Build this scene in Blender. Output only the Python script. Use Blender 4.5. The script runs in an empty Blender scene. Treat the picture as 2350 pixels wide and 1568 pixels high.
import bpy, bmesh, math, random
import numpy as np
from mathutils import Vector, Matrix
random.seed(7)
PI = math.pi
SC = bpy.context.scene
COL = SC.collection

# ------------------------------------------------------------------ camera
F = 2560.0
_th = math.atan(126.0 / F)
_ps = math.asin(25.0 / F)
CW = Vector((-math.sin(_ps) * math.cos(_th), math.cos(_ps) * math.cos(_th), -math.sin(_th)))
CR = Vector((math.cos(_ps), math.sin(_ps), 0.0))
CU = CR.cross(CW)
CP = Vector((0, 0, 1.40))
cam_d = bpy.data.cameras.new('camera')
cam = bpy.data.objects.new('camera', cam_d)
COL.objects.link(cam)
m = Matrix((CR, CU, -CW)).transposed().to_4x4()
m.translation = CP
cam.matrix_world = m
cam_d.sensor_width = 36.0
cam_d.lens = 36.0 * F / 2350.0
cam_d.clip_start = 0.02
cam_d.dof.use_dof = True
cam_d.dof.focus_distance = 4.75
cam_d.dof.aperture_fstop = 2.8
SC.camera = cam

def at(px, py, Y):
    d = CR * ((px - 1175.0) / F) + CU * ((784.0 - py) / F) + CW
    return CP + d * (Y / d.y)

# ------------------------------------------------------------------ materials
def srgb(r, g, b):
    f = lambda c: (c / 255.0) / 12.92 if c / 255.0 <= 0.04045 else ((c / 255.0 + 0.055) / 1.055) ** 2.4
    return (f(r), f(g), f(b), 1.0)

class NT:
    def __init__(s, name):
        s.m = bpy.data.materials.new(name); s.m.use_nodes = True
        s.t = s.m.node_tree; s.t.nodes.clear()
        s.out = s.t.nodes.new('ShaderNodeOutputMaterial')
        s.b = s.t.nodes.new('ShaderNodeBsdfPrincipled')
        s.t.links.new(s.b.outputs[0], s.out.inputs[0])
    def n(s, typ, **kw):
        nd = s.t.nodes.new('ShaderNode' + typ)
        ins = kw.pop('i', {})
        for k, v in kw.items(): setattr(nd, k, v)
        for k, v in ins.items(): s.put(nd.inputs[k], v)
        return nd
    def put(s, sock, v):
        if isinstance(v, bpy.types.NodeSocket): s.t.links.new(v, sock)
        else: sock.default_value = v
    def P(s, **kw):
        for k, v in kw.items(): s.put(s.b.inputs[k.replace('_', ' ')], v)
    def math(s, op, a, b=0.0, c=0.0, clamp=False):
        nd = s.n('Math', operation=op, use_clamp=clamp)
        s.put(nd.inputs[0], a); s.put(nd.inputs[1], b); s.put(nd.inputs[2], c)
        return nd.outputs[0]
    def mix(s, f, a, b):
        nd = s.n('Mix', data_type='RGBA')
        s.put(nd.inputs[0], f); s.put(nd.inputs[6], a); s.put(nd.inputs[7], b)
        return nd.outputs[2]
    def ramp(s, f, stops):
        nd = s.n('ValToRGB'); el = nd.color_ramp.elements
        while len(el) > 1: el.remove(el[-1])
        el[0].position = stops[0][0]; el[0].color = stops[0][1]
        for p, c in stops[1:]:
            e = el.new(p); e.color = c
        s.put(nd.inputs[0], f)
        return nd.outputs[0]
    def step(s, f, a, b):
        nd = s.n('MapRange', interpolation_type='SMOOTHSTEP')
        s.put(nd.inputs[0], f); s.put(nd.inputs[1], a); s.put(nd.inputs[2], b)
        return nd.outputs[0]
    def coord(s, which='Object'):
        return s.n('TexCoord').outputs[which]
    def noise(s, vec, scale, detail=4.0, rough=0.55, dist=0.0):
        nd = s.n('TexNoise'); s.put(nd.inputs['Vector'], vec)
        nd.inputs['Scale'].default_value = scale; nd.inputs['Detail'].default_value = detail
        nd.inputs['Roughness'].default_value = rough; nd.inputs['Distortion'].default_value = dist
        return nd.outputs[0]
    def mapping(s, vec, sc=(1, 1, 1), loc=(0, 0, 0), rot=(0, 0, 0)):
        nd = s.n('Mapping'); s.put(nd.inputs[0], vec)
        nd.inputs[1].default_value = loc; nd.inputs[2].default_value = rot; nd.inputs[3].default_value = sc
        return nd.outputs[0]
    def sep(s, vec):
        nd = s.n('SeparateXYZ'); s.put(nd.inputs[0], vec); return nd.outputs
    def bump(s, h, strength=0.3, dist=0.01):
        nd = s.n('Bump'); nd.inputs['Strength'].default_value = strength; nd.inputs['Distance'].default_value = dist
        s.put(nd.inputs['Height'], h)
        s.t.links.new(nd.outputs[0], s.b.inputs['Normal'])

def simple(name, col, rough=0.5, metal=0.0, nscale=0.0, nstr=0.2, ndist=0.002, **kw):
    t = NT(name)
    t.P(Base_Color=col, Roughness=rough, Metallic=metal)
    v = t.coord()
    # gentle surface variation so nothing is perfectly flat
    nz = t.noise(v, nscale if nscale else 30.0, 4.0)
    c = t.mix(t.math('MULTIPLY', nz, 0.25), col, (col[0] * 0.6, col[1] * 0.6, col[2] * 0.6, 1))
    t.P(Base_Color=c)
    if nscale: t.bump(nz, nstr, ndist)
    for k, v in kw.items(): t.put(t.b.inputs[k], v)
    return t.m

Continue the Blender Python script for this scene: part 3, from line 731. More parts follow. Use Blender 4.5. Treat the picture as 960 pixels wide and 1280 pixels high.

******

> [TASK DIRECTIONS]
Verbatim output is expected for the lines from the start of the data to the line in which "COL = SC.collection" appears, both included.

> [COMPLETE RESPONSE]
Build this scene in Blender. Output only the Python script. Use Blender 4.5. The script runs in an empty Blender scene. Treat the picture as 2350 pixels wide and 1568 pixels high.
import bpy, bmesh, math, random
import numpy as np
from mathutils import Vector, Matrix
random.seed(7)
PI = math.pi
SC = bpy.context.scene
COL = SC.collection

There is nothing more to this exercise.